Watershed Partners

A Crowd-Sourced Game Plan to Restore Toronto Housing Affordability

by Charlie Ursell

Written in partnership with by Eric Swanson of Generation Squeeze

Toronto is the fifth least affordable city in the world. Over the past 14 years, house prices in the GTA doubled in relation to incomes, and it’s not just low-income households being affected. Many young professionals with good incomes are now also struggling to find affordable housing, whether to rent or own.

Compared to the mid 70’s — when today’s Baby Boomers were coming of age — statistics show that after adjusting for inflation, today’s Canadians aged 25–34 are more than twice as likely to attend post-secondary, paying approximately twice as much for the privilege, only to graduate into a market that rewards them with lower earnings and housing costs up hundreds of thousands of dollars.

For many, this squeeze has reached crisis levels. With municipal elections around the corner, voters are looking for answers and bold action.

However, the complexity of the housing system makes it difficult to chart a clear path forward. Some experts blame a lack of supply and antiquated zoning, others blame foreign and domestic speculation, still others focus on low interest rates or other factors. In reality, it’s likely “all of the above.”

Successfully navigating this complexity requires a “yes…and” approach that incorporates diverse perspectives, surfaces key trade-offs, and is open to iteration and change.


That’s the approach we took in 2016 when we brought together over 50 national housing sector leaders for a Collaborative-Design event in Vancouver. Our goal was to unpack tensions and identify a set of housing policy principles behind which people might align. Despite the diversity of perspectives and experiences, we found that it’s surprisingly easy to find common ground.The simple act of acknowledging the complexity of the situation changed the way people thought about housing and in turn changed what they saw.

At the heart of the housing system, we found a set of key trade-offs that candidates should bring to the forefront and openly address. Consider young professionals. They want affordable homes and may hope for prices to crash, yet they often have parents or grandparents who’re interested in seeing the value of their homes continue to rise.
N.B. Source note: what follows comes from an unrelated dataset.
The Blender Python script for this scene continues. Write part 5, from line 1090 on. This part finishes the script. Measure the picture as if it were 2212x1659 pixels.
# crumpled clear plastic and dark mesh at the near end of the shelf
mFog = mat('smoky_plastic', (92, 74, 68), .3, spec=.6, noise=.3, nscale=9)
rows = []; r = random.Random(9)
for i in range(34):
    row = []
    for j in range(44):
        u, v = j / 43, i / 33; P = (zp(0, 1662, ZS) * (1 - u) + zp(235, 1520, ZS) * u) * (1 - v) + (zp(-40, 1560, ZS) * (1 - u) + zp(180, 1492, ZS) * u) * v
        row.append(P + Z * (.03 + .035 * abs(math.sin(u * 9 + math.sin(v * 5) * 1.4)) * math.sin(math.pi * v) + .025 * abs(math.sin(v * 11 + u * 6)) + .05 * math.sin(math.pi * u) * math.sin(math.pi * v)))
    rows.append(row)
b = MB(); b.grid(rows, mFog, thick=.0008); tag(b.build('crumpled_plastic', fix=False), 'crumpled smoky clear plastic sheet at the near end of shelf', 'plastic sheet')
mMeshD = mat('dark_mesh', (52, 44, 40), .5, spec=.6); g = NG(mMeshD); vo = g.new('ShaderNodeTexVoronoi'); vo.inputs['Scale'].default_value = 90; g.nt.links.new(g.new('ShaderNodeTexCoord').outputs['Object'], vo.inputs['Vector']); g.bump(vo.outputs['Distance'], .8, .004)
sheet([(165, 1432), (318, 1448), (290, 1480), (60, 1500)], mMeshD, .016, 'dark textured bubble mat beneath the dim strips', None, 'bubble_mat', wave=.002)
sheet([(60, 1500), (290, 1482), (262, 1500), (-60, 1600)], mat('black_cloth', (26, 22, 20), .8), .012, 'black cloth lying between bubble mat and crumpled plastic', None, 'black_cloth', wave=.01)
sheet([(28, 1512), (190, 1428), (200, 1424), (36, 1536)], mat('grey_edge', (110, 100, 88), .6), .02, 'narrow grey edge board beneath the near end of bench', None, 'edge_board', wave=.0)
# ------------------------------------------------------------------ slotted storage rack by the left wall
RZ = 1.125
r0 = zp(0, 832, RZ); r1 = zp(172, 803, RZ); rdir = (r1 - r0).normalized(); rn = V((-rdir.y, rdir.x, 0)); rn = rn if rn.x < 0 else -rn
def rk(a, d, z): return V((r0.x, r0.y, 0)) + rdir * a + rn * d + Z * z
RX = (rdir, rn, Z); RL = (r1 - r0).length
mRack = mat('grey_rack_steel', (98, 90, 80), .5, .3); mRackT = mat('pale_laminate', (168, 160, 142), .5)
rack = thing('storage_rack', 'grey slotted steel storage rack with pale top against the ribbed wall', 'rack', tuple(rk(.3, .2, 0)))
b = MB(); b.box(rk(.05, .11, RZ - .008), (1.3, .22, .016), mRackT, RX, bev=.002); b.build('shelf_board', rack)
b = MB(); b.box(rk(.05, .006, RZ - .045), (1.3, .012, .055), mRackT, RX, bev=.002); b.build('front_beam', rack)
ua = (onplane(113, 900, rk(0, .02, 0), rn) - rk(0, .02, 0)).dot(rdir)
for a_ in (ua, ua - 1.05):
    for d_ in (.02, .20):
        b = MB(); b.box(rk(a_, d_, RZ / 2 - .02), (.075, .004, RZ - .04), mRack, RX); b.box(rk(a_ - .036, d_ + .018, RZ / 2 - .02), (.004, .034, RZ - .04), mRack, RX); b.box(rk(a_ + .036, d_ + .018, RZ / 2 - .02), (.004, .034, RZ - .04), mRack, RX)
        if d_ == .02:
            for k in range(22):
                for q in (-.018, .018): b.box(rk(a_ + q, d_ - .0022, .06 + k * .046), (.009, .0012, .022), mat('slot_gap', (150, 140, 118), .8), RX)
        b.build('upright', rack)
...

It’s hard to find an optimal solution for everyone, but by layering different perspectives on top of each other it’s possible to find an acceptable solution for most.

For starters, politicians in the GTA need to be clear about their goals. For example, a common goal is to ensure everyone can afford a home — whether renting or owning — at the widely-accepted threshold of 30% of their income (or 45% when transportation costs are included).

To get there, we need strong guiding principles. For example, following our Vancouver event, we’ve increasingly coalesced around the principle of Homes First: treating housing first and foremost as a place to live, and only secondarily as a means to earn an investment return. As soon as homeowners start expecting their home equity to increase by more than their principal payments, plus home improvement value, plus local wage growth/inflation, we start getting into a speculative, unsustainable system.

Having established some guiding principles, politicians, community leaders, and developers can then take a comprehensive approach that combines the best of the private and non-profit markets. In the private market, political leaders can seek to dial up the right kind of supply — including missing middle housing and purpose-built rentals — while dialling down sources of harmful demand from global and domestic speculators, commercial short-term rental operators and others.

At the same time, our political leaders can seek to scale up the permanently affordable, non-profit market, for example, by building price-capped housing on public land (instead of selling off that land to pay off debts).

Through it all, there’s a strong case for rebalancing our tax system to address inequalities created by runaway markets — for example by lowering taxes on income, and raising taxes on unhealthy housing values.

No one person’s perspective can either describe the multi-faceted complexity of the housing crisis, or the ideal solutions that benefit everyone equally. However, by recognizing the complexity, taking a “yes…and” approach and surfacing key trade-offs candidates can sketch a clear game plan towards meaningful, lasting change.